Diomande fits right into that. Familiar to Bradley from the coach’s time in Norway while coaching Stabæk, the 28-year-old striker struggled to make an impact in three seasons with Hull City in England. His eight goals across all competitions in 64 appearances for the Tigers were a huge step down from his time in Norway, when he scored 25 times in 26 games. In just over two months in Los Angeles, the 11-time international has already eclipsed his England goal total, providing Ibra-esque production without even occupying a Designated Player spot.


If there’s a lesson to draw from LAFC’s high-flying debut, that may be it. Amid expectations that the team would take a star-studded approach to its glamorous market, the franchise has, instead, been ambitiously prudent. All of those veterans they’ve brought in aren’t cheap – good veterans never are – but the team has still been restrained. There is no Ibra, here. There’s no Steven Gerrard. There’s certainly no David Beckham.
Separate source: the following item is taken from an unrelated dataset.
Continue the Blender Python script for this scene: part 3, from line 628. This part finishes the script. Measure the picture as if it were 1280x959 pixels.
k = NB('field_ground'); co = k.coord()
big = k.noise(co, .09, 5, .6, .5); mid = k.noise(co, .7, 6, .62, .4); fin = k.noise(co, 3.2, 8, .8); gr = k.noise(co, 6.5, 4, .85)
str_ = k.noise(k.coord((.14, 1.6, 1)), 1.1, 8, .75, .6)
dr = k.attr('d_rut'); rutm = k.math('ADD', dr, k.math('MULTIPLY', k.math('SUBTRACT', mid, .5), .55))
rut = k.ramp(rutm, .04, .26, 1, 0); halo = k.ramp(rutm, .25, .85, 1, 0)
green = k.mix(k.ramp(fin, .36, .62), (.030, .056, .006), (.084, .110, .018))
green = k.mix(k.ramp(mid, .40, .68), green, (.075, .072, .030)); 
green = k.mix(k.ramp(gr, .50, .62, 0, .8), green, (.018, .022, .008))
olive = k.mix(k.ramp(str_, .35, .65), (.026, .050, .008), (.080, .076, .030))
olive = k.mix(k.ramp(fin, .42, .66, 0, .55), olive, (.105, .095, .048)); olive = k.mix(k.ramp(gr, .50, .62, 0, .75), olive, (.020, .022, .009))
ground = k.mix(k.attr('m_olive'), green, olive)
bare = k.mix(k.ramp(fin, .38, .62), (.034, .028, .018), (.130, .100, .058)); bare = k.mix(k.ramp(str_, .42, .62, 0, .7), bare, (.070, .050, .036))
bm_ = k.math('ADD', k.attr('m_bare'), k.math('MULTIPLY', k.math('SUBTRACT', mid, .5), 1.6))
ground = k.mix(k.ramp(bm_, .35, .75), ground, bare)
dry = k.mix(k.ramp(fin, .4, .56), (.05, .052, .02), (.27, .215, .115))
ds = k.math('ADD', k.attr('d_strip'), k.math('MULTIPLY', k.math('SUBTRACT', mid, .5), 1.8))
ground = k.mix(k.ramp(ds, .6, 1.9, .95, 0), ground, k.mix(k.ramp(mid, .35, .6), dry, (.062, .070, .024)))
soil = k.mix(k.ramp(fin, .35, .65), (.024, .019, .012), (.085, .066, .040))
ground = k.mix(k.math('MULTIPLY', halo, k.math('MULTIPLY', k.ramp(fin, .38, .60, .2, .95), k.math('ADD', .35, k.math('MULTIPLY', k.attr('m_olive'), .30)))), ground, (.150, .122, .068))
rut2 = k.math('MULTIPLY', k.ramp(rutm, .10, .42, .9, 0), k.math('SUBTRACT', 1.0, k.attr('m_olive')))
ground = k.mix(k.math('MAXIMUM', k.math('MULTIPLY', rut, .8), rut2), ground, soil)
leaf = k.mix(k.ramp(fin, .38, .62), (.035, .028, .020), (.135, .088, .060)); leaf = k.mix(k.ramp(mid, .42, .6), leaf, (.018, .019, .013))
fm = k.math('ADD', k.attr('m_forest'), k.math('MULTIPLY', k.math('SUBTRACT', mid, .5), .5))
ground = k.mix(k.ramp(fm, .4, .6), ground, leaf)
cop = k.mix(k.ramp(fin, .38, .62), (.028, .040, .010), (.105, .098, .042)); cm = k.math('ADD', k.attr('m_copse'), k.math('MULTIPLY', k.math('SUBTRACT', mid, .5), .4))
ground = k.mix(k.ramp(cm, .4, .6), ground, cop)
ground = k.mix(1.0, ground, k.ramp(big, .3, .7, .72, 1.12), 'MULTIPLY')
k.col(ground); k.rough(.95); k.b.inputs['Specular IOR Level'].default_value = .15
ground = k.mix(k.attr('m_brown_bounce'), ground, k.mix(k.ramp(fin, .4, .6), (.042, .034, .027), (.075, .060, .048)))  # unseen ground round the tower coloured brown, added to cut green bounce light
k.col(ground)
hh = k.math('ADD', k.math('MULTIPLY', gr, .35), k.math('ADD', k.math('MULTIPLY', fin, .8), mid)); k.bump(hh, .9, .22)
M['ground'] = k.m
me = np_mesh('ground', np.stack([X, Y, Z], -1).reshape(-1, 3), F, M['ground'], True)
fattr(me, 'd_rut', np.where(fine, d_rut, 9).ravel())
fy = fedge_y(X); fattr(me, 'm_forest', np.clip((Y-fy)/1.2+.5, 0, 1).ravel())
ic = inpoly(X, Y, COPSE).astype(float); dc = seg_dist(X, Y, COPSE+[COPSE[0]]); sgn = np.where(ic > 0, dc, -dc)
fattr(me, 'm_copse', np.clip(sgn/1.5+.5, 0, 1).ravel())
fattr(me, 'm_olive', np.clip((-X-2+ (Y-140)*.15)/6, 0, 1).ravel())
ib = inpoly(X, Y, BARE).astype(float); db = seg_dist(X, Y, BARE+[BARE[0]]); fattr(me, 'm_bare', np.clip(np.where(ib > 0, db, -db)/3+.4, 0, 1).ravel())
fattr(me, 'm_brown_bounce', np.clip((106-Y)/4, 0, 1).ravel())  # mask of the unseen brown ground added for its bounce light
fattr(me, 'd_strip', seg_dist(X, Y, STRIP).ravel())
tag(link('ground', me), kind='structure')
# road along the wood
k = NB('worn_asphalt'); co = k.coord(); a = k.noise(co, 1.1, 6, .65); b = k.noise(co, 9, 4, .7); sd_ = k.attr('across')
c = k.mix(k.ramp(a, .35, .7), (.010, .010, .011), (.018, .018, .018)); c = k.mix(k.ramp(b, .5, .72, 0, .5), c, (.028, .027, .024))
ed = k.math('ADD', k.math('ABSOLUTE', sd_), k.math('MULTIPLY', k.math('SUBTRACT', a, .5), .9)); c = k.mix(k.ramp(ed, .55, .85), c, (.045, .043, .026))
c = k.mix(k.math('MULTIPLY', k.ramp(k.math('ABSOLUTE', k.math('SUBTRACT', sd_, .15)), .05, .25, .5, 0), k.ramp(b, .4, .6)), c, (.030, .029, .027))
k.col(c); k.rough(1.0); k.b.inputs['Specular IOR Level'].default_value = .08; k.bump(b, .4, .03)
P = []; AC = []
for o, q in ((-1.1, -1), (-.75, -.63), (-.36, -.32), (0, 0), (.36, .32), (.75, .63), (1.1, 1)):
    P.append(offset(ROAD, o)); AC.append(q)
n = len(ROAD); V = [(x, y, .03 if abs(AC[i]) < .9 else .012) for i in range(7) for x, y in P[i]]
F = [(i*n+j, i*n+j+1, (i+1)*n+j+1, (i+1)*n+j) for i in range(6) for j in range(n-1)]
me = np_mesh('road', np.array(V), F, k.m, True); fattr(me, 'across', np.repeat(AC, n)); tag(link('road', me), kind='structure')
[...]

There is, instead, a desire to go out and find the next Miguel Almirón, or somebody like FC Dallas’ Ecuadorian defensive midfielder Carlos Gruezo, even if those names won’t immediately sell tickets in their market.


Instead, Los Angeles FC seems to be relying on the team to move the turnstiles. In the process – thanks to acquisitions like Diomande’s, as well as Vela’s – the team has forged the most productive attack in Major League Soccer. And when the Timbers visit Banc of California Stadium for the first time on Sunday and then play them again on Wednesday in the U.S. Open Cup (3pm PT, ESPN and 7:30pm PT, Timbers.com, respectively), they’ll find out how powerful a player like Diomande can make an already potent squad.